Mission Unaccomplished

This article appeared in the May 17, 2004 edition of The Nation.

April 29, 2004

Mission Unaccomplished

When George W. Bush appeared aboard the USS Abraham Lincoln beneath a "Mission Accomplished" banner on May 1, 2003, to declare the end of "major combat operations," he was performing a PR stunt that embodied much that was--and is--wrong with his presidency. A year later, Bush is unable to admit error and continues to promote a false triumphalism. Instead of leveling with the American people about his Administration's miscalculations, he forbids the release of pictures showing the caskets of dead troops returning home, and instead of discussing options for ending a war that should never have been waged, he offers nothing but "stay the course" rhetoric.

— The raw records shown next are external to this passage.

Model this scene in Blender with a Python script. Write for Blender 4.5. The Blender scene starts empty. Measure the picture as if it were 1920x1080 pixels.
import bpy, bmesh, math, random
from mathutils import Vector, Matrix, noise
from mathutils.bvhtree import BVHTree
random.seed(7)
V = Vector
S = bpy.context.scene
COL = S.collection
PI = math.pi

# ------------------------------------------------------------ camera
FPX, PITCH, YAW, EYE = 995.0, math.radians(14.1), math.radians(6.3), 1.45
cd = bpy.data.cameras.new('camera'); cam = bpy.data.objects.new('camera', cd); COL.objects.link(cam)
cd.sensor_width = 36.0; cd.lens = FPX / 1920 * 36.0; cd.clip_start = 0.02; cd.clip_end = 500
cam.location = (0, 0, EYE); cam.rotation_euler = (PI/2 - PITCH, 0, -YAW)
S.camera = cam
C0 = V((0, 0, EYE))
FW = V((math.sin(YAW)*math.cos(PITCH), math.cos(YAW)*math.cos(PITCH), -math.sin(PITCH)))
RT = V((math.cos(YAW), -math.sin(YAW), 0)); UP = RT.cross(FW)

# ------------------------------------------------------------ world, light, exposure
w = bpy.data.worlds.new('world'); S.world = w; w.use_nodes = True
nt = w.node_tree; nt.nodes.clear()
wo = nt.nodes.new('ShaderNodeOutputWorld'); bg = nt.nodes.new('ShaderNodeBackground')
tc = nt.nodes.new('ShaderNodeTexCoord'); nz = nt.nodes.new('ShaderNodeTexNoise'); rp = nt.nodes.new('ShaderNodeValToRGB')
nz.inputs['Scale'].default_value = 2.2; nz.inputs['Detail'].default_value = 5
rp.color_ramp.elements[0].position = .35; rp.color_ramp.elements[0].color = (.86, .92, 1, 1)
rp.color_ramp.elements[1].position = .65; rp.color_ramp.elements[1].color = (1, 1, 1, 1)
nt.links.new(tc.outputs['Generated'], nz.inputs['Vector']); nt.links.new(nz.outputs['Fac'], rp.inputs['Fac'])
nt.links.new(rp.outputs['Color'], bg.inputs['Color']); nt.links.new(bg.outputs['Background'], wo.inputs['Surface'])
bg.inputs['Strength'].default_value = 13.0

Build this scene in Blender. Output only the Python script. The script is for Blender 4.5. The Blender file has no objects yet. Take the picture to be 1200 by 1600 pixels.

Before the war began, Bush refused to confront the challenges that could be expected. As Bob Woodward's Plan of Attack shows, there was little conversation in the White House about what to do immediately following the invasion, and even less planning for the possible bloody time ahead. Recently, Defense Secretary Donald Rumsfeld said, "If you had said to me a year ago, 'Describe the situation you'll be in today one year later,' I don't know many people who would have described it--I would not have--described it in the way it happens to be today." But before the war, there were foreign policy experts who warned that an invasion would trigger instability and that US troops would be stuck, and dying, in Iraq for a long time.